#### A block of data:
::::::::
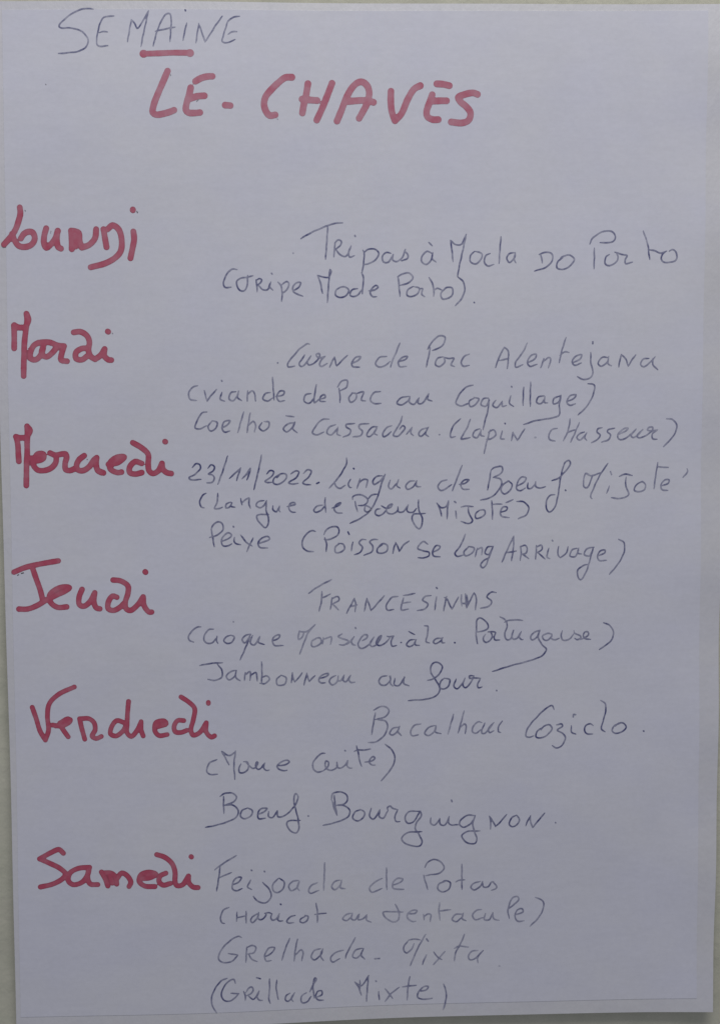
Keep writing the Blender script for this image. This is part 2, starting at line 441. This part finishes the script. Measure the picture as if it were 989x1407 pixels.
pen_line("pen line Carne de Porc Alentejana",
 (395, 470, 100, "300,30 275,22 180,80 80,190 5,290 10,335 60,335 100,325;235,175 190,240 160,300 180,330 230,310 320,185;315,190 270,270 285,310 340,300 400,250 440,190 430,155 390,165 400,195 440,215 510,190;510,190 450,260 435,310 460,330 540,290;570,340 610,260 635,205;640,200 660,310 670,325;670,325 740,250 815,180", .70),
 (370, 450, 280, "40,172 41,172;"
  "400,175 430,160 442,142 420,145 400,170 405,190 438,192;568,140 535,145 515,175 530,192 560,185 585,165;632,75 615,120 595,165 588,192;"
  "630,165 660,155 670,140 645,145 625,170 632,190 665,188;768,105 778,85 820,42 850,45 845,80 810,105 790,112;780,98 772,140 760,192;"
  "840,142 815,150 805,180 825,190 850,165 845,143;848,145 870,150 895,150 880,180 898,190;970,128 945,140 930,170 940,188 970,183", .66),
 (640, 450, 280, "142,195 160,145 185,95;185,95 203,110 205,150 200,200;160,160 208,150;297,75 275,120 240,170 240,192 275,180;"
  "300,170 335,150 340,130 315,135 298,170 310,188 345,178;362,195 378,150;375,165 400,145 410,150 400,195;485,48 465,110 452,170;455,135 480,118 500,120;"
  "520,170 555,150 560,132 530,140 515,165 525,182 560,172;605,120 605,170 615,220 600,245 570,252 540,238;614,70 614,78;"
  "690,145 660,145 640,175 655,188 685,165 692,140;692,140 688,175 705,185;740,192 745,160 752,130;752,130 775,155 785,188;785,188 805,155 822,132;"
  "885,150 860,152 845,178 860,190 890,170 915,142;905,150 905,180 928,205", .66))
pen_line("pen line in brackets Viande de Porc au Coquillage",
 (250, 510, 290, "75,68 50,75 32,105 38,130 68,138;105,90 118,140;118,140 140,110 163,85;188,98 180,130 200,140;186,43 188,46;"
  "255,95 230,100 222,130 240,138 262,110 265,92;265,92 262,125 280,138;308,90 306,140;306,110 330,92 342,110 345,140;"
  "415,100 390,105 380,130 400,140 425,125;425,28 428,80 432,135;440,118 475,110 480,95 460,92 445,120 455,140 482,138;"
  "605,105 580,110 572,140 595,150 620,125;630,62 622,110 620,148 650,125;650,130 672,122 668,110 650,118 648,140 672,142;"
  "735,80 740,110 740,148;728,75 750,45 775,45 770,75 742,92;800,100 782,125 790,145 815,130 815,105 795,102;815,105 850,98 840,135 860,140;"
  "930,95 900,100 882,135 900,152 932,150", .68),
 (530, 510, 290, "105,118 70,125 52,150 75,158 105,135 112,118;112,118 110,145 130,155 155,125;155,125 150,150 170,150 200,105;200,105 195,130 215,140;"
  "408,65 375,75 340,115 328,150 350,162 390,150;415,125 390,140 395,165 420,155 435,130 412,122;480,125 455,130 445,155 465,165 485,135;"
  "482,128 478,180 462,240 455,275;515,135 500,160 520,170 545,140;545,140 545,165 565,160;585,115 578,150 598,165;588,71 590,74;"
  "645,75 643,120 642,160;678,50 676,110 676,165;740,115 715,120 705,145 725,152 745,125;745,118 742,145 758,148;"
  "815,115 785,130 785,152 808,145 820,112;820,112 812,160 812,205 780,218 700,232 645,250;850,140 880,128 890,110 862,115 848,145 862,160 888,152;"
  "945,58 975,65 970,110 940,165 900,205", .72))
pen_line("pen line Coelho a Cassadora and in brackets Lapin Chasseur",
 (830, 565, 100, "180,320 290,265 320,230 270,235 190,300 180,360 210,385 290,365 430,240;425,250 360,330 385,358 430,340 520,245;520,250 440,335 470,362 560,330 650,255 650,215 600,220 580,255 640,265 720,250;720,250 650,310 650,370 715,380", .62),
 (505, 565, 100, "130,210 70,212 10,270 -10,330 20,345 80,300 125,225;115,230 90,300 130,325;325,195 270,215 205,300 215,345 260,330 320,275;470,65 440,160 360,290 350,330 400,340 460,295 505,220 480,195 430,245;525,315 600,220;600,220 585,290 620,330;800,225 730,250 690,310 720,340 780,290 825,215;815,230 785,310 825,345;972,318 978,318", .70),
 (250, 510, 290, "118,190 95,195 70,235 62,265 85,270 115,255;140,235 122,260 135,280 160,265 165,240 142,232;"
  "185,265 215,250 225,232 200,235 188,265 200,285 225,280;290,190 275,240 262,288;320,195 312,240 305,288;310,255 335,235 345,250 340,285;"
  "375,240 362,265 380,280 405,262 408,238 385,235;525,240 495,248 475,270 490,285 515,265 530,238;530,238 520,270 540,288;487,208 525,214;"
  "690,225 660,225 625,260 612,290 630,298 665,285;720,250 690,262 680,290 700,298 730,265;730,262 728,295 742,302;"
  "810,245 770,250 770,262 790,275 785,295 755,308;875,245 830,252 830,265 845,280 838,300 800,308;", .68),
 (530, 510, 290, "350,222 320,250 302,290 305,310 325,305;"
  "395,225 380,265 352,318 375,315 395,310;440,270 415,280 408,305 425,312 445,280;445,275 445,300 460,305;488,275 478,310 468,345 460,385;"
  "480,285 505,275 515,295 490,318 470,318;545,280 538,315 555,318;557,244 559,246;588,325 595,285;595,285 615,325;615,325 650,270", .70),
 (530, 510, 290, "698,310 702,310", .35),
 (740, 560, 200, "125,140 90,150 68,185 75,218 110,226;212,75 205,130 185,190 165,225;275,100 250,160 215,235;188,172 245,150;"
  "310,165 280,175 258,205 275,220 305,200 325,170;322,175 310,205 325,222;430,135 400,145 395,165 415,185 400,215 355,238;"
  "515,140 470,150 465,165 485,185 475,215 425,235;"
  "865,75 905,80 935,120 925,170 890,220 845,265", .66))
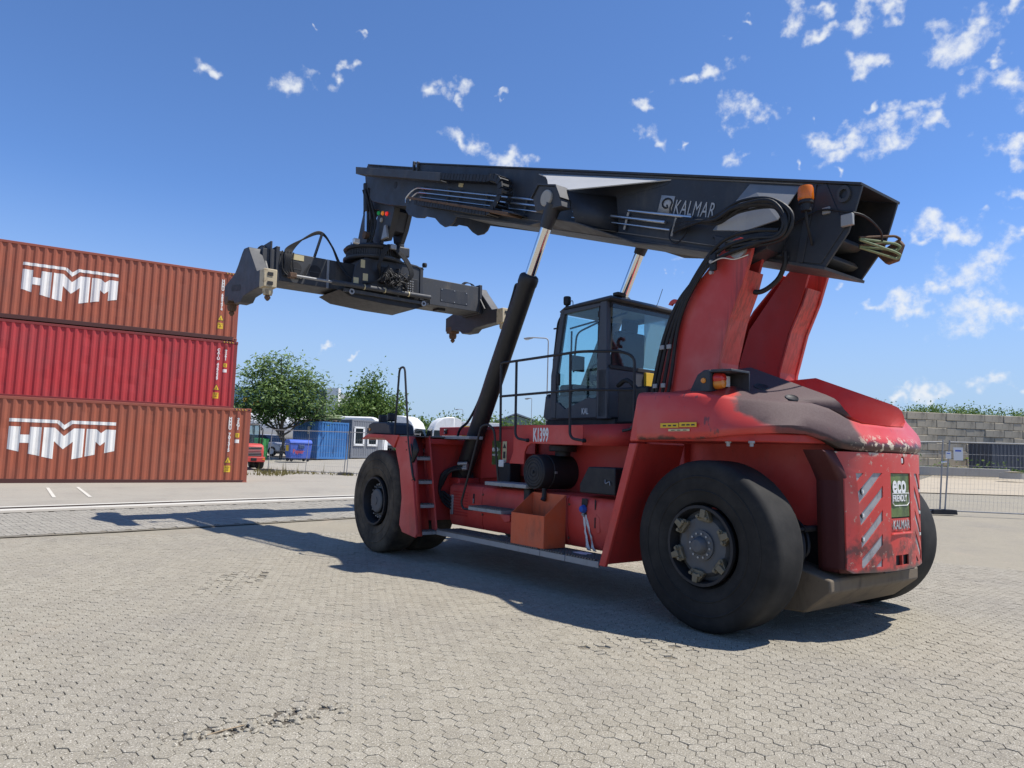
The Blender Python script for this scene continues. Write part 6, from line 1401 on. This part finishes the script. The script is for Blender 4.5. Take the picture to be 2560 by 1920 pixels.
# blue paper waste bin ----------------------------------------------------------------------------------------
wb = tag(empty('waste_bin', (-13.0, 43.8, gz(-13, 43.8)+.05), R_(35)), 'bright blue wheeled waste bin with a red word on its front', 'bin')
MB().loft([[(-.62, -.45, .18), (.62, -.45, .18), (.62, .45, .18), (-.62, .45, .18)], [(-.68, -.52, 1.08), (.68, -.52, 1.08), (.68, .52, 1.08), (-.68, .52, 1.08)]]).build('body', 'blue_bin', wb, bevel=.05)
MB().prism([(-.56, 1.09), (.56, 1.09), (.50, 1.24), (.2, 1.33), (-.3, 1.33), (-.52, 1.22)], 'x', -.69, .69).build('lid', 'blue_bin', wb, bevel=.03)
MB().bb(-.16, .20, -.60, -.50, .80, 1.02).build('handle', 'bin_side', wb, bevel=.03)
MB().bb(-.685, -.665, -.25, .25, .62, .98).build('label_sheet', 'yellow', wb)
for (x, y) in ((-.5, -.36), (.5, -.36), (-.5, .36), (.5, .36)):
    w = MB().lathe([(0, -.025), (.09, -.025), (.09, .025), (0, .025)], (x, y, .09), 'y', 14).build('wheel', 'black', wb)
text('bin_lettering', 'Papier', .34, (-.50, -.545, .50), (1, 0, 0), (0, 0, 1), 'red_veh', wb, sx=.8, bold=.006)
# silver car behind the bin ---------------------------------------------------------------------------------------
car = tag(empty('parked_car', (-17.45, 51.0, gz(-17.5, 51.0)), R_(-24)), 'silver grey car parked under the tree behind the waste bin', 'car')
MB().prism([(-2.1, .35), (2.05, .30), (2.15, .62), (2.02, .82), (1.2, .98), (-1.7, 1.02), (-2.12, .85)], 'y', -.86, .86).build('body', 'silver_car', car, bevel=.10, seg=3)
MB().loft([[(-1.75, -.78, .98), (1.18, -.78, .96), (1.18, .78, .96), (-1.75, .78, .98)], [(-1.25, -.62, 1.46), (.45, -.62, 1.47), (.45, .62, 1.47), (-1.25, .62, 1.46)]]).build('windows', 'win_glass', car)
MB().loft([[(-1.28, -.64, 1.45), (.46, -.64, 1.46), (.46, .64, 1.46), (-1.28, .64, 1.45)], [(-1.1, -.55, 1.52), (.3, -.55, 1.52), (.3, .55, 1.52), (-1.1, .55, 1.52)]]).build('roof', 'silver_car', car, bevel=.03)
for x in (-1.30, 1.35):
    for y in (-.80, .80):
        w = MB().lathe([(.20, -.10), (.32, -.10), (.34, -.05), (.34, .05), (.32, .10), (.20, .10)], (x, y, .34), 'y', 24).build('tyre', 'tyre', car)
        MB().lathe([(0, -.085), (.21, -.09), (.21, .09), (0, .085)], (x, y, .34), 'y', 10).build('rim', 'silver_car', w)
for y in (-.6, .6): MB().bb(2.0, 2.12, y-.2, y+.2, .66, .76).build('headlight', 'lens_clear', car, bevel=.03)
MB().bb(2.1, 2.17, -.55, .55, .36, .56).build('grille', 'black', car, bevel=.02)
# green skip ------------------------------------------------------------------------------------------------
o = tag(empty('skip', (-16.1, 44.6, gz(-16.1, 44.6)+.06), R_(8)), 'plain green steel skip beside the red vehicle', 'skip')
MB().loft([[(-1.3, -.8, 0), (.75, -.8, 0), (.75, .8, 0), (-1.3, .8, 0)], [(-1.6, -.9, 1.28), (.8, -.9, 1.28), (.8, .9, 1.28), (-1.6, .9, 1.28)]]).build('body', 'green_skip', o)
for (y0, y1) in ((-.93, -.87), (.87, .93)): MB().bb(-1.62, .84, y0, y1, 1.22, 1.32).build('rim', 'green_skip', o, bevel=.01)
# red yard vehicle half hidden by the containers -----------------------------------------------------------------
rv = tag(empty('yard_loader', (-13.55, 36.9, gz(-13.5, 36.9)), R_(-58)), 'small red yard vehicle with black grille behind the container end', 'loader')
MB().prism([(-1.0, .45), (1.35, .45), (1.40, .95), (1.30, 1.20), (.9, 1.27), (-1.0, 1.30)], 'y', -.50, .50).build('body', 'red_veh', rv, bevel=.08)
for k in range(6): MB().bb(1.36, 1.41, -.36, .36, .68+.075*k, .70+.075*k).build('grille_bar', 'galv', rv)
MB().bb(1.33, 1.385, -.38, .38, .64, 1.10).build('grille', 'black', rv)
MB().bb(1.25, 1.50, -.55, .55, .36, .62).build('bumper', 'red_veh', rv, bevel=.03)
MB().bb(1.49, 1.52, -.14, .14, .42, .56).build('tow_eye', 'black', rv, bevel=.02)
for y in (-.48, .48):
    MB().bb(1.48, 1.51, y-.06, y+.06, .46, .54).build('lamp', 'lens_amber', rv)
    for x in (.25, -1.0): MB().tube([(x, y, 1.25), (x-.06, y, 2.25)], .035, 6).build('cab_post', 'black', rv)
    MB().tube(arc([(.3, y*1.25, 1.2), (.34, y*1.3, 2.05), (.1, y*1.2, 2.12)], .1), .03, 6).build('mirror_arm', 'black', rv)
MB().loft([[(-1.0, -.5, 2.22), (.3, -.5, 2.22), (.3, .5, 2.22), (-1.0, .5, 2.22)], [(-.95, -.42, 2.32), (.2, -.42, 2.32), (.2, .42, 2.32), (-.95, .42, 2.32)]]).build('cab_roof', 'black', rv, bevel=.03)
MB().bb(.21, .23, -.46, .46, 1.28, 2.22).build('windscreen', 'cab_glass', rv)
MB().bb(-.7, -.3, -.3, .3, 1.2, 1.75).build('seat', 'seat', rv, bevel=.05)
for x in (-.7, .85):
    for y in (-.42, .42): MB().lathe([(.15, -.16), (.36, -.16), (.40, -.10), (.40, .10), (.36, .16), (.15, .16), (.15, -.16)], (x, y, .40), 'y', 24).build('wheel', 'tyre', rv)
# teal warehouse behind the trees -----------------------------------------------------------------------------
wh = tag(empty('warehouse', (-19.0, 76.0, gz(-19, 76))), 'long pale teal warehouse of ribbed sheet metal behind the large tree', 'warehouse')
b = MB(); P = []
for k in range(0, 111):
    x = -33+.3*k
    for dd, f in ((0, 0), (0, .55), (.07, .65), (.07, .95)):
        xx = x+.3*f
        if xx <= 0: P += [(xx, dd, 4.3), (xx, dd, 6.7)]
b.add(P, [(2*i, 2*i+2, 2*i+3, 2*i+1) for i in range(len(P)//2-1)]); b.build('cladding', 'teal', wh, smooth=0)
MB().bb(-33, 0, .12, 30, 0, 6.6).build('wall', 'roof_grey', wh); MB().bb(-33.1, .1, -.1, .2, 6.65, 6.85).build('parapet', 'teal', wh, bevel=.02); MB().bb(-33, 0, -.02, .13, 3.9, 4.25).build('lintel', 'slate', wh)
MB().bb(-.7, .55, -.6, .5, 0, 6.95).build('stair_tower', 'white', wh); MB().bb(-1.6, -.72, -.35, .3, 0, 6.6).build('dark_bay', 'slate', wh)
for k in range(7): MB().bb(-31+4.4*k, -27.5+4.4*k, -.05, .1, 0, 3.7).build('loading_door', 'white' if k % 2 else 'roof_grey', wh)
for (x, z, lab) in ((-8.6, 4.9, 'yellow panel on the warehouse wall seen through the tree, low middle'), (-9.7, 5.2, 'yellow panel on the warehouse wall seen through the tree, leftmost'), (-7.2, 5.4, 'yellow panel on the warehouse wall seen through the tree, upper')):
    MB().bb(x, x+.6, -.16, -.1, z, z+.45).build('wall_panel', 'yellow', wh)
tk = tag(empty('tank_trailer', (-23.2, 62, gz(-23, 62))), 'white rounded tank trailer standing under the large tree', 'trailer')
MB().lathe([(0, -3), (1.05, -2.9), (1.25, -2.6), (1.25, 5), (1.05, 5.2), (0, 5.3)], (0, 0, 2.3), 'x', 28).build('tank', 'white', tk, smooth=40)
MB().bb(-2.6, 5.0, -.9, .9, .8, 1.2).build('frame', 'slate', tk)
for x in (2.2, 3.4, 4.4):
    for y in (-.95, .95): MB().lathe([(0, -.15), (.48, -.15), (.48, .15), (0, .15)], (x, y, .48), 'y', 20).build('wheel', 'tyre', tk)
for x in (-1, 1.2, 3.3): MB().lathe([(1.255, -.06), (1.275, -.05), (1.275, .05), (1.255, .06)], (x, 0, 2.3), 'x', 28).build('band', 'galv', tk)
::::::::
#### Problem requirements:
Reply with one number only, the count of lines above that hold the string "picture".

#### Full solution:
2